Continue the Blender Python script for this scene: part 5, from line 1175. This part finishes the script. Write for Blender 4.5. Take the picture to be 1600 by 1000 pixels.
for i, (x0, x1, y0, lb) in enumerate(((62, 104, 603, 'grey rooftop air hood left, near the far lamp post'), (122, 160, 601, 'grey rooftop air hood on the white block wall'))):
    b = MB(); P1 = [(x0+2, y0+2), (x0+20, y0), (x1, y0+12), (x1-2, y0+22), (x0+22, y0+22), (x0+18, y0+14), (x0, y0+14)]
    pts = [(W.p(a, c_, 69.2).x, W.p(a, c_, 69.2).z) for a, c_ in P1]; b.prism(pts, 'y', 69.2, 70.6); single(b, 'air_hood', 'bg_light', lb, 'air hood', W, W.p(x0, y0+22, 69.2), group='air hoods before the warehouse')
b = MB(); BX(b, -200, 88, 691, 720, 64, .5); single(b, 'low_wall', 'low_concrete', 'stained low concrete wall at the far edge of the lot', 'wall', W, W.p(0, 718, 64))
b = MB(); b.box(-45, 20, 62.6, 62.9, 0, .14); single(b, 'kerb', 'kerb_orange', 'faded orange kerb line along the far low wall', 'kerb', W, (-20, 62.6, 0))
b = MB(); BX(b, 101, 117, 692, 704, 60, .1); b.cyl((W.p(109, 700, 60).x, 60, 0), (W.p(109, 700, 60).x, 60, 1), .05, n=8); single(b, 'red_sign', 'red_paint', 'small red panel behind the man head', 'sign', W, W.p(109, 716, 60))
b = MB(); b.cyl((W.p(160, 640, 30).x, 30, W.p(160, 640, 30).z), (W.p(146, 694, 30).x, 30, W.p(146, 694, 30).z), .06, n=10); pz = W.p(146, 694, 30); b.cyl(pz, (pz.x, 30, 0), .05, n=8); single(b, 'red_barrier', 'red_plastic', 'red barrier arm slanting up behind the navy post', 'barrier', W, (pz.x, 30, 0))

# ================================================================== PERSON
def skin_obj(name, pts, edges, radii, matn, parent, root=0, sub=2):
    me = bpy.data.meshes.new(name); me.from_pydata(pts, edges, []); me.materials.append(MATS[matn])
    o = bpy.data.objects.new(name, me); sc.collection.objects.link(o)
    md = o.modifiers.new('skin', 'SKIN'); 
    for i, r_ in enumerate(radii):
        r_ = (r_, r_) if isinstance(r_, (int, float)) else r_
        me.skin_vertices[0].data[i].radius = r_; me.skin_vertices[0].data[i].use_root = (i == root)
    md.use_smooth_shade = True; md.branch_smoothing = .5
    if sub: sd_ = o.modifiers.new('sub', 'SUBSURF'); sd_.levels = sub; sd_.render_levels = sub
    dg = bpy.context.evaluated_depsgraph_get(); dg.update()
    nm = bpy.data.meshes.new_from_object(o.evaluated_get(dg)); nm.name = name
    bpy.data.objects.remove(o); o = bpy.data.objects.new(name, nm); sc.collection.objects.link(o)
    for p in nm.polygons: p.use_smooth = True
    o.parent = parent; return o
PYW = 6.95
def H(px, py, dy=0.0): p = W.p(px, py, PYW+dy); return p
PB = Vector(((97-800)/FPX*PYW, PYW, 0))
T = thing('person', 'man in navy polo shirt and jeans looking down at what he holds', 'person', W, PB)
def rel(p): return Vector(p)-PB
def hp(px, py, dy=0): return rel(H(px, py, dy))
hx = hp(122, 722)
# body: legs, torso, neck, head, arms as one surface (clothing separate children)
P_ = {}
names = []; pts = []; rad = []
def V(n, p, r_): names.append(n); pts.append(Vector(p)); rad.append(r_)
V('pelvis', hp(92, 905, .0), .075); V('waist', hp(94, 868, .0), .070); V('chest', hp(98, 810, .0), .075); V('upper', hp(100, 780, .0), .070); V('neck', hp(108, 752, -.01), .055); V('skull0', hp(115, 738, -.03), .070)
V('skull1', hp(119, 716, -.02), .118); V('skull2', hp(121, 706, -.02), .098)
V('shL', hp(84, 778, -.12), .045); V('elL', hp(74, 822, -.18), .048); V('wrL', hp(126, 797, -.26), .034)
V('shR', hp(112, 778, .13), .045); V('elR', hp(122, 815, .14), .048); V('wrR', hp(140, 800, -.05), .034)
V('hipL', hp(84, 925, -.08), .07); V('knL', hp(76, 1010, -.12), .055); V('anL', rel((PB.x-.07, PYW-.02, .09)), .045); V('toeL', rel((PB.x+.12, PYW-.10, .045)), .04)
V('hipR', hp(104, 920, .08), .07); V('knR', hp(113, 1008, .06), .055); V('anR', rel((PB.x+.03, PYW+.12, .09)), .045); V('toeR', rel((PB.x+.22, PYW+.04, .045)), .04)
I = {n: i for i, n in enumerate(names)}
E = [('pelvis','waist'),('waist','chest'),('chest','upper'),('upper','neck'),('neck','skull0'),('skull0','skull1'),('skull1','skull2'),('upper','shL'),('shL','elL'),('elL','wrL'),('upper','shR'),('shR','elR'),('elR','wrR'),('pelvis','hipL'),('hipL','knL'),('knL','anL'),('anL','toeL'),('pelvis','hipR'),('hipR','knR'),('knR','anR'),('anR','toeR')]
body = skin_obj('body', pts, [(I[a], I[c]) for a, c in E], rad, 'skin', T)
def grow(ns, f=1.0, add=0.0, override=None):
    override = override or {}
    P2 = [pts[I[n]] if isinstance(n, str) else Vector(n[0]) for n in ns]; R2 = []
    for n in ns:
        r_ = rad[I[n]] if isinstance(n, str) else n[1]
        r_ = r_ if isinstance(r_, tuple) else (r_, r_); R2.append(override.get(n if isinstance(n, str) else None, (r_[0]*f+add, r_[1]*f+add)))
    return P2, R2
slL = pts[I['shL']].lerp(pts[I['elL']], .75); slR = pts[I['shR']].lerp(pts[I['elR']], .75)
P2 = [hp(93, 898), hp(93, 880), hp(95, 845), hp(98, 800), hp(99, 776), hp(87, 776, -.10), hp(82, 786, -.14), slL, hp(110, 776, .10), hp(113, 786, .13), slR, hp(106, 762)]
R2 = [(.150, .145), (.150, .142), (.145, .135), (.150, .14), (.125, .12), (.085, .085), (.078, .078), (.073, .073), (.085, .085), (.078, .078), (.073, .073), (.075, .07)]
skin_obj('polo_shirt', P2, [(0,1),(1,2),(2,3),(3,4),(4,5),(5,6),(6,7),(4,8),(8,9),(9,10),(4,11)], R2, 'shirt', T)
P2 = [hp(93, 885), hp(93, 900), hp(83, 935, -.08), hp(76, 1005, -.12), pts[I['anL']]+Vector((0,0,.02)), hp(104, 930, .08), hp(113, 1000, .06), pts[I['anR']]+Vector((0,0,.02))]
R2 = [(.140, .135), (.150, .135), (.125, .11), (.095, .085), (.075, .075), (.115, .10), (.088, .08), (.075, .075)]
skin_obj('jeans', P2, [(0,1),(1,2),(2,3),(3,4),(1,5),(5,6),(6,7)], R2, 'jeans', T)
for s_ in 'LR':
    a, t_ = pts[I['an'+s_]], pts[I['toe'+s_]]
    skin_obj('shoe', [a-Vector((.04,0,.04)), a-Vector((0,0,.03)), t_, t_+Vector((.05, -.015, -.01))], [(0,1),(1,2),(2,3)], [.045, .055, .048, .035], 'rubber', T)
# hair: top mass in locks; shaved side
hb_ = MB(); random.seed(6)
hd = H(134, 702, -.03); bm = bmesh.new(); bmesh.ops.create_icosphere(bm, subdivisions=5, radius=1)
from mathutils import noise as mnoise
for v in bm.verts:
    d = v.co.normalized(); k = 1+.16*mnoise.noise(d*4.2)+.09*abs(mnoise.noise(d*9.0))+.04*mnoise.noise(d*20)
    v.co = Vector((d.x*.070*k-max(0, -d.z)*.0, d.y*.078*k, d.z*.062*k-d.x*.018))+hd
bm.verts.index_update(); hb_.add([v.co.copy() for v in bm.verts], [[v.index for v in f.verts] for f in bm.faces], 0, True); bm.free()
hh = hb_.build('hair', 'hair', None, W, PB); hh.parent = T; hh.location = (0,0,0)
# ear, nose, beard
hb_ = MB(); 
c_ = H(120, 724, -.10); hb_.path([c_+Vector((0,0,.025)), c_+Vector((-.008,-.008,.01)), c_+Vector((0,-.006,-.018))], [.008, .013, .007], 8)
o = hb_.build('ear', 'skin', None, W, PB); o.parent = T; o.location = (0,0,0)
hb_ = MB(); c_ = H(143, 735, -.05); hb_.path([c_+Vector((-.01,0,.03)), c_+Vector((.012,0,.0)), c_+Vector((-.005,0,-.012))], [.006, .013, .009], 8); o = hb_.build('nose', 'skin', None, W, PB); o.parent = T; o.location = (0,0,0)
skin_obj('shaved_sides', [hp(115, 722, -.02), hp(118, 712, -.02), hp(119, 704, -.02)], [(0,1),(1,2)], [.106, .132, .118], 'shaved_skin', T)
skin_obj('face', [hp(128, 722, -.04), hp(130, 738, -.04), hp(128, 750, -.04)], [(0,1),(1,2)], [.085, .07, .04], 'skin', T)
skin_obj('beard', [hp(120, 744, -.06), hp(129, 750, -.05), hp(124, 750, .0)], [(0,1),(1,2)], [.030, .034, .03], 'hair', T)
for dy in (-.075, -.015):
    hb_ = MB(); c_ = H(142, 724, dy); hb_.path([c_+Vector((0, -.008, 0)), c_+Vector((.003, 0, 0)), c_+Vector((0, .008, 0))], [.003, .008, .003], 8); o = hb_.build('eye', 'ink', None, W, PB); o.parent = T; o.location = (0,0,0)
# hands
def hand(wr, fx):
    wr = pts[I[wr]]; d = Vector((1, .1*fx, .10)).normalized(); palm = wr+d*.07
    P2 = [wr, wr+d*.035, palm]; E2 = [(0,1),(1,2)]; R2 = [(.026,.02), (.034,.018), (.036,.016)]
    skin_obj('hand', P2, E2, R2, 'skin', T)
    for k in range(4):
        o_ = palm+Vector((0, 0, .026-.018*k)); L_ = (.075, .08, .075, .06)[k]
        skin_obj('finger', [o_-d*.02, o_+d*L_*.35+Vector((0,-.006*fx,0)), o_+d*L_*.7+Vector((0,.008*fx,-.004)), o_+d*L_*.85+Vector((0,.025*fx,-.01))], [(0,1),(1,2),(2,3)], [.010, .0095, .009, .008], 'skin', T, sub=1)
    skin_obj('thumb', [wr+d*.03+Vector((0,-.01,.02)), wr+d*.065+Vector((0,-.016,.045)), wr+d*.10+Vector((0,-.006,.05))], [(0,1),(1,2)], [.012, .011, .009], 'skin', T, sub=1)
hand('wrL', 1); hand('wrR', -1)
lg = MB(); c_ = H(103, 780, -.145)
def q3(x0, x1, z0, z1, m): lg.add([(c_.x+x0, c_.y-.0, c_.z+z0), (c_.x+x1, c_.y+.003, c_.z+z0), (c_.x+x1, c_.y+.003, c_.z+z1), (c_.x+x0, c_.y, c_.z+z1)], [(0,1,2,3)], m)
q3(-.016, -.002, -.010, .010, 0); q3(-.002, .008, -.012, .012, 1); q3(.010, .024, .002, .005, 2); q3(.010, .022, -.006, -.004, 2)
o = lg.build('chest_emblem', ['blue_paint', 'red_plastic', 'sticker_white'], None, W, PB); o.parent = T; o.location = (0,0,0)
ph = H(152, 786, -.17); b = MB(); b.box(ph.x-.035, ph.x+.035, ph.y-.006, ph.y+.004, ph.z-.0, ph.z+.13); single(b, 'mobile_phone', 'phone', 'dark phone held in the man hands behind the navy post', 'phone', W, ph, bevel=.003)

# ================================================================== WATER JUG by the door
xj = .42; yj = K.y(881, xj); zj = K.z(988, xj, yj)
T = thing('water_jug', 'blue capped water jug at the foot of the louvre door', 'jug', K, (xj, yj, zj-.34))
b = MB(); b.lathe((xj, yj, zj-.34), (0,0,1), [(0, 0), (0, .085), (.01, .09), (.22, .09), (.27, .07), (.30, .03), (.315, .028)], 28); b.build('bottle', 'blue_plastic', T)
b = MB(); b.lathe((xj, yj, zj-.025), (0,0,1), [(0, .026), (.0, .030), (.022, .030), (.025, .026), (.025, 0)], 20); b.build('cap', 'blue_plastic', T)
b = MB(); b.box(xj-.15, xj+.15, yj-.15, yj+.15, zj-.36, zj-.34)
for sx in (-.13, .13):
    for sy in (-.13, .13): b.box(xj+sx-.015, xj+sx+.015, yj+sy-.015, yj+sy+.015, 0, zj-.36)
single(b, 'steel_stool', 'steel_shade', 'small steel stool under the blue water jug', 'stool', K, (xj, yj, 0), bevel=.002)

EXERCISE GOAL
From the first line above through the line that contains "(pz.x, 30, 0))", quote each line exactly. Output nothing more.

COMPLETE RESPONSE
Continue the Blender Python script for this scene: part 5, from line 1175. This part finishes the script. Write for Blender 4.5. Take the picture to be 1600 by 1000 pixels.
for i, (x0, x1, y0, lb) in enumerate(((62, 104, 603, 'grey rooftop air hood left, near the far lamp post'), (122, 160, 601, 'grey rooftop air hood on the white block wall'))):
    b = MB(); P1 = [(x0+2, y0+2), (x0+20, y0), (x1, y0+12), (x1-2, y0+22), (x0+22, y0+22), (x0+18, y0+14), (x0, y0+14)]
    pts = [(W.p(a, c_, 69.2).x, W.p(a, c_, 69.2).z) for a, c_ in P1]; b.prism(pts, 'y', 69.2, 70.6); single(b, 'air_hood', 'bg_light', lb, 'air hood', W, W.p(x0, y0+22, 69.2), group='air hoods before the warehouse')
b = MB(); BX(b, -200, 88, 691, 720, 64, .5); single(b, 'low_wall', 'low_concrete', 'stained low concrete wall at the far edge of the lot', 'wall', W, W.p(0, 718, 64))
b = MB(); b.box(-45, 20, 62.6, 62.9, 0, .14); single(b, 'kerb', 'kerb_orange', 'faded orange kerb line along the far low wall', 'kerb', W, (-20, 62.6, 0))
b = MB(); BX(b, 101, 117, 692, 704, 60, .1); b.cyl((W.p(109, 700, 60).x, 60, 0), (W.p(109, 700, 60).x, 60, 1), .05, n=8); single(b, 'red_sign', 'red_paint', 'small red panel behind the man head', 'sign', W, W.p(109, 716, 60))
b = MB(); b.cyl((W.p(160, 640, 30).x, 30, W.p(160, 640, 30).z), (W.p(146, 694, 30).x, 30, W.p(146, 694, 30).z), .06, n=10); pz = W.p(146, 694, 30); b.cyl(pz, (pz.x, 30, 0), .05, n=8); single(b, 'red_barrier', 'red_plastic', 'red barrier arm slanting up behind the navy post', 'barrier', W, (pz.x, 30, 0))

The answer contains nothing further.